DATASET EXCERPT —
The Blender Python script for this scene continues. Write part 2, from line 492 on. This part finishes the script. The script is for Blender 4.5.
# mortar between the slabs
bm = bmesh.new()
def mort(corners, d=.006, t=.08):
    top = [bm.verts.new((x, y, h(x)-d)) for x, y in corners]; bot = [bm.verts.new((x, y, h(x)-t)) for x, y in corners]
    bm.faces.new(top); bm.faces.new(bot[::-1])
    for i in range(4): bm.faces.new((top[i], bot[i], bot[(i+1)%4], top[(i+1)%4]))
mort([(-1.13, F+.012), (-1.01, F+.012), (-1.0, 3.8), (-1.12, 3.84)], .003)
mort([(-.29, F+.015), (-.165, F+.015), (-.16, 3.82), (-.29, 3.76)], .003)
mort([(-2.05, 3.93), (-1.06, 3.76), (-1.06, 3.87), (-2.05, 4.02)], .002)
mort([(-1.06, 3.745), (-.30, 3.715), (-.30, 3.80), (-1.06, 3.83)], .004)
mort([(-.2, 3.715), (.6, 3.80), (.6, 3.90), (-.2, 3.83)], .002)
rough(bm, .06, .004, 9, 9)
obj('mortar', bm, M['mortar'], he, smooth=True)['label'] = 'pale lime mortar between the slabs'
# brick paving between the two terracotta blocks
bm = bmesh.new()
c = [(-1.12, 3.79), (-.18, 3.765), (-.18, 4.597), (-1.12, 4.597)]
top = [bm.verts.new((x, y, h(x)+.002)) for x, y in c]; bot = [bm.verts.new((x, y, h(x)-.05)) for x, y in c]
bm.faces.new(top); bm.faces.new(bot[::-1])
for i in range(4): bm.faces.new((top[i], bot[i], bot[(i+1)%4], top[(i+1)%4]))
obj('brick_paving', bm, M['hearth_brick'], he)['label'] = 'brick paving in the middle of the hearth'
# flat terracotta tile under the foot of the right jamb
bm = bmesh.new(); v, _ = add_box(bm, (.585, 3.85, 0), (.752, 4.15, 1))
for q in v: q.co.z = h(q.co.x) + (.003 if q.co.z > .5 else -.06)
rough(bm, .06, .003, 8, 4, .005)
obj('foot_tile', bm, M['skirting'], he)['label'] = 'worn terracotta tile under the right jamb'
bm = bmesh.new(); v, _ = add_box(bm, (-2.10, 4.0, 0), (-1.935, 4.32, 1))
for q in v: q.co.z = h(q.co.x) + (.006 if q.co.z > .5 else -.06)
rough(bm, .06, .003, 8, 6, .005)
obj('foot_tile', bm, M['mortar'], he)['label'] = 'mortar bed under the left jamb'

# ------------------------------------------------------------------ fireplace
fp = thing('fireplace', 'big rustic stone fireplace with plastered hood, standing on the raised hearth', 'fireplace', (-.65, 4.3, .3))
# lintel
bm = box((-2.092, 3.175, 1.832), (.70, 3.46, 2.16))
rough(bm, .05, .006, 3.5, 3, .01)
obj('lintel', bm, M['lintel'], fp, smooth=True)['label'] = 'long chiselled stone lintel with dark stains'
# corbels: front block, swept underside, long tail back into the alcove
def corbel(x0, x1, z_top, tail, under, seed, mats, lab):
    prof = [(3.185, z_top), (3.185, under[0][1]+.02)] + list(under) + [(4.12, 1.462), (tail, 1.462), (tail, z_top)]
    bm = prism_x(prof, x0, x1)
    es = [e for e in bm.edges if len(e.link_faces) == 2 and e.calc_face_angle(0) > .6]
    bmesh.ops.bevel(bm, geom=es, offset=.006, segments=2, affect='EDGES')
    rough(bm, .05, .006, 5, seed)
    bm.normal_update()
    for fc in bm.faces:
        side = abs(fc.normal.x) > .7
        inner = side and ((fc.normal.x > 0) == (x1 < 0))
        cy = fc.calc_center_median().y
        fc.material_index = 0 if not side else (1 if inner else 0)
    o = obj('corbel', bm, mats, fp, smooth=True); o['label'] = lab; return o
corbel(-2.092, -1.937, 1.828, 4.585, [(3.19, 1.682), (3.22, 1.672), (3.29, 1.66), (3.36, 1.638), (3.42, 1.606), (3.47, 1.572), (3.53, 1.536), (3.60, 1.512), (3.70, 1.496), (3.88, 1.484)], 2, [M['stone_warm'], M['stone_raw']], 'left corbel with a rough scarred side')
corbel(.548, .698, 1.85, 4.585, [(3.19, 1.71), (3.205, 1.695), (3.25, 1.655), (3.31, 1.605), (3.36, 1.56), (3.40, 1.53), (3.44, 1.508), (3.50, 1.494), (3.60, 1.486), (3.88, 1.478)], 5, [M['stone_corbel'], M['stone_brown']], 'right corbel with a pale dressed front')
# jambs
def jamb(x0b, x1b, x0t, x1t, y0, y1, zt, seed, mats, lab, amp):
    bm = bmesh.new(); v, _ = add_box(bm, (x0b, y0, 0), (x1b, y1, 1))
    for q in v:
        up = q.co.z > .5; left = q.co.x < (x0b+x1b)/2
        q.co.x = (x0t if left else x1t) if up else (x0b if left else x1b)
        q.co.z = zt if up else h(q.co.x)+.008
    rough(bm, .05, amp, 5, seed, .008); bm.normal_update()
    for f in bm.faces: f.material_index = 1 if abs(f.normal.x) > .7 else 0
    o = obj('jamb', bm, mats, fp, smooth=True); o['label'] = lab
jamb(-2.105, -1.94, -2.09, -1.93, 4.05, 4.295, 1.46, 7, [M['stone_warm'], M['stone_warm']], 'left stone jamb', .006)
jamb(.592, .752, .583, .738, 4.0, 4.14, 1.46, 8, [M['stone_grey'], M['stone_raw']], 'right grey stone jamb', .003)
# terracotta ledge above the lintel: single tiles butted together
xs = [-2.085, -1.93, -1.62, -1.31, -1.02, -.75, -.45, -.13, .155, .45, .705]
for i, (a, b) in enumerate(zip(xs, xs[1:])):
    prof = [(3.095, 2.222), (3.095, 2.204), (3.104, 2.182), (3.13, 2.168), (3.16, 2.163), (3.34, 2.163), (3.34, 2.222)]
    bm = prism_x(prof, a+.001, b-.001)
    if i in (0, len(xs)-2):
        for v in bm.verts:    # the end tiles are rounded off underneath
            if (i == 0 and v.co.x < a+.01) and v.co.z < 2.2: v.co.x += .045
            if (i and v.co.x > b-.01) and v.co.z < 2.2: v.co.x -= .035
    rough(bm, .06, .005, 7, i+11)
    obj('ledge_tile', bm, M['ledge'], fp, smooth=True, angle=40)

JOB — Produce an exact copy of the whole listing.

RESPONSE BELOW —
The Blender Python script for this scene continues. Write part 2, from line 492 on. This part finishes the script. The script is for Blender 4.5.
# mortar between the slabs
bm = bmesh.new()
def mort(corners, d=.006, t=.08):
    top = [bm.verts.new((x, y, h(x)-d)) for x, y in corners]; bot = [bm.verts.new((x, y, h(x)-t)) for x, y in corners]
    bm.faces.new(top); bm.faces.new(bot[::-1])
    for i in range(4): bm.faces.new((top[i], bot[i], bot[(i+1)%4], top[(i+1)%4]))
mort([(-1.13, F+.012), (-1.01, F+.012), (-1.0, 3.8), (-1.12, 3.84)], .003)
mort([(-.29, F+.015), (-.165, F+.015), (-.16, 3.82), (-.29, 3.76)], .003)
mort([(-2.05, 3.93), (-1.06, 3.76), (-1.06, 3.87), (-2.05, 4.02)], .002)
mort([(-1.06, 3.745), (-.30, 3.715), (-.30, 3.80), (-1.06, 3.83)], .004)
mort([(-.2, 3.715), (.6, 3.80), (.6, 3.90), (-.2, 3.83)], .002)
rough(bm, .06, .004, 9, 9)
obj('mortar', bm, M['mortar'], he, smooth=True)['label'] = 'pale lime mortar between the slabs'
# brick paving between the two terracotta blocks
bm = bmesh.new()
c = [(-1.12, 3.79), (-.18, 3.765), (-.18, 4.597), (-1.12, 4.597)]
top = [bm.verts.new((x, y, h(x)+.002)) for x, y in c]; bot = [bm.verts.new((x, y, h(x)-.05)) for x, y in c]
bm.faces.new(top); bm.faces.new(bot[::-1])
for i in range(4): bm.faces.new((top[i], bot[i], bot[(i+1)%4], top[(i+1)%4]))
obj('brick_paving', bm, M['hearth_brick'], he)['label'] = 'brick paving in the middle of the hearth'
# flat terracotta tile under the foot of the right jamb
bm = bmesh.new(); v, _ = add_box(bm, (.585, 3.85, 0), (.752, 4.15, 1))
for q in v: q.co.z = h(q.co.x) + (.003 if q.co.z > .5 else -.06)
rough(bm, .06, .003, 8, 4, .005)
obj('foot_tile', bm, M['skirting'], he)['label'] = 'worn terracotta tile under the right jamb'
bm = bmesh.new(); v, _ = add_box(bm, (-2.10, 4.0, 0), (-1.935, 4.32, 1))
for q in v: q.co.z = h(q.co.x) + (.006 if q.co.z > .5 else -.06)
rough(bm, .06, .003, 8, 6, .005)
obj('foot_tile', bm, M['mortar'], he)['label'] = 'mortar bed under the left jamb'

# ------------------------------------------------------------------ fireplace
fp = thing('fireplace', 'big rustic stone fireplace with plastered hood, standing on the raised hearth', 'fireplace', (-.65, 4.3, .3))
# lintel
bm = box((-2.092, 3.175, 1.832), (.70, 3.46, 2.16))
rough(bm, .05, .006, 3.5, 3, .01)
obj('lintel', bm, M['lintel'], fp, smooth=True)['label'] = 'long chiselled stone lintel with dark stains'
# corbels: front block, swept underside, long tail back into the alcove
def corbel(x0, x1, z_top, tail, under, seed, mats, lab):
    prof = [(3.185, z_top), (3.185, under[0][1]+.02)] + list(under) + [(4.12, 1.462), (tail, 1.462), (tail, z_top)]
    bm = prism_x(prof, x0, x1)
    es = [e for e in bm.edges if len(e.link_faces) == 2 and e.calc_face_angle(0) > .6]
    bmesh.ops.bevel(bm, geom=es, offset=.006, segments=2, affect='EDGES')
    rough(bm, .05, .006, 5, seed)
    bm.normal_update()
    for fc in bm.faces:
        side = abs(fc.normal.x) > .7
        inner = side and ((fc.normal.x > 0) == (x1 < 0))
        cy = fc.calc_center_median().y
        fc.material_index = 0 if not side else (1 if inner else 0)
    o = obj('corbel', bm, mats, fp, smooth=True); o['label'] = lab; return o
corbel(-2.092, -1.937, 1.828, 4.585, [(3.19, 1.682), (3.22, 1.672), (3.29, 1.66), (3.36, 1.638), (3.42, 1.606), (3.47, 1.572), (3.53, 1.536), (3.60, 1.512), (3.70, 1.496), (3.88, 1.484)], 2, [M['stone_warm'], M['stone_raw']], 'left corbel with a rough scarred side')
corbel(.548, .698, 1.85, 4.585, [(3.19, 1.71), (3.205, 1.695), (3.25, 1.655), (3.31, 1.605), (3.36, 1.56), (3.40, 1.53), (3.44, 1.508), (3.50, 1.494), (3.60, 1.486), (3.88, 1.478)], 5, [M['stone_corbel'], M['stone_brown']], 'right corbel with a pale dressed front')
# jambs
def jamb(x0b, x1b, x0t, x1t, y0, y1, zt, seed, mats, lab, amp):
    bm = bmesh.new(); v, _ = add_box(bm, (x0b, y0, 0), (x1b, y1, 1))
    for q in v:
        up = q.co.z > .5; left = q.co.x < (x0b+x1b)/2
        q.co.x = (x0t if left else x1t) if up else (x0b if left else x1b)
        q.co.z = zt if up else h(q.co.x)+.008
    rough(bm, .05, amp, 5, seed, .008); bm.normal_update()
    for f in bm.faces: f.material_index = 1 if abs(f.normal.x) > .7 else 0
    o = obj('jamb', bm, mats, fp, smooth=True); o['label'] = lab
jamb(-2.105, -1.94, -2.09, -1.93, 4.05, 4.295, 1.46, 7, [M['stone_warm'], M['stone_warm']], 'left stone jamb', .006)
jamb(.592, .752, .583, .738, 4.0, 4.14, 1.46, 8, [M['stone_grey'], M['stone_raw']], 'right grey stone jamb', .003)
# terracotta ledge above the lintel: single tiles butted together
xs = [-2.085, -1.93, -1.62, -1.31, -1.02, -.75, -.45, -.13, .155, .45, .705]
for i, (a, b) in enumerate(zip(xs, xs[1:])):
    prof = [(3.095, 2.222), (3.095, 2.204), (3.104, 2.182), (3.13, 2.168), (3.16, 2.163), (3.34, 2.163), (3.34, 2.222)]
    bm = prism_x(prof, a+.001, b-.001)
    if i in (0, len(xs)-2):
        for v in bm.verts:    # the end tiles are rounded off underneath
            if (i == 0 and v.co.x < a+.01) and v.co.z < 2.2: v.co.x += .045
            if (i and v.co.x > b-.01) and v.co.z < 2.2: v.co.x -= .035
    rough(bm, .06, .005, 7, i+11)
    obj('ledge_tile', bm, M['ledge'], fp, smooth=True, angle=40)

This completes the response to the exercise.